Leonardo AI's approach of choosing "a platform built for reliability and massive scale before expanding to its now-18+ million creators" offers a blueprint for marketing infrastructure decisions.
The Automation-Human Balance
Perhaps the most nuanced insight relates to scaling team impact through strategic automation. The report notes how "smart, proactive automation lets you preserve capital and maintain the speed and agility needed to out-manoeuvre larger competitors."
For marketing teams, this doesn't mean automating everything – it means automating the right things to amplify human strategic thinking. ElevenLabs scaled "complex billing operations with just one engineer" not by eliminating humans, but by choosing which human tasks to preserve versus automate.
Measuring What Matters
The shift toward usage-based billing in AI companies offers lessons for marketing measurement. Instead of vanity metrics, successful companies are "measuring and billing for this usage directly, so revenue stays in line with cost to serve."
Marketing's equivalent is moving beyond clicks and impressions toward metrics that directly correlate with business outcomes. This requires infrastructure that can track customer journeys from first touch through revenue impact, even as those journeys become increasingly complex across channels.
Implementation Framework
Based on the patterns observed in these scaling AI companies, in-house marketers should evaluate their current systems against three criteria:
Flexibility: Can you launch new campaigns, test different audiences, or adjust attribution models without engineering support?
Scalability: Will your measurement and automation systems handle a 10x increase in volume without manual intervention?
Focus: Are you building systems that differentiate your marketing, or should you be buying those capabilities to focus on strategy?
The companies profiled in Stripe's report succeeded because they made infrastructure decisions that enabled rapid iteration rather than constraining it. For marketing teams managing increasingly complex technology stacks, this focus on flexibility over perfection may be the key to staying competitive in an acceleration economy.
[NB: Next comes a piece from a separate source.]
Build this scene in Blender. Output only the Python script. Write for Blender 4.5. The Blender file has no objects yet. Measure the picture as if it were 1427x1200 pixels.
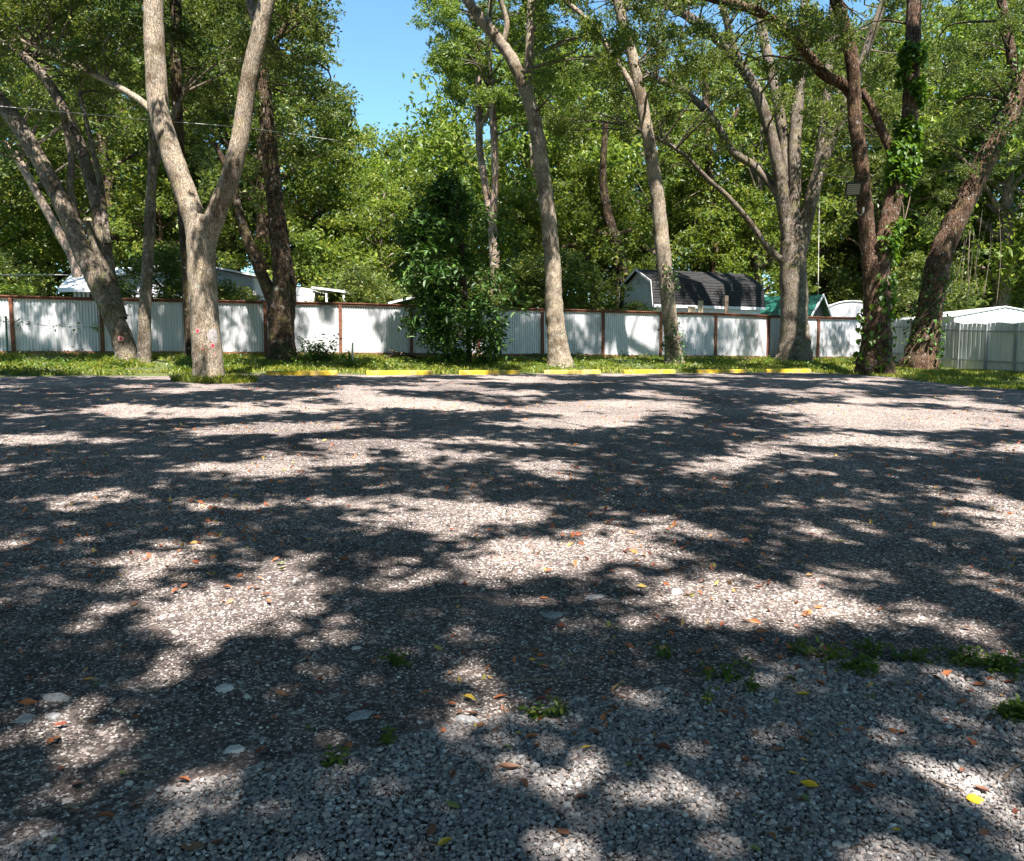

The "manage the machine" mindset isn't about building the most sophisticated system it's about building the right system, YOUR SYSTEM, that amplifies your strategic thinking while automating the operational complexity that creates drag on growth.

That’s it for today.
We’ll all figuring out this AI stuff together. Seeing how AI-led companies with AI-based technologies (SaaS) work is a fascinating insight for more traditional market-based marketers and ecommerce in-house teams. These aren’t big teams with big budgets. They’re agile, lean teams with strategic minds making full use of AI technology. They’re the people that learned first how to manage the machine.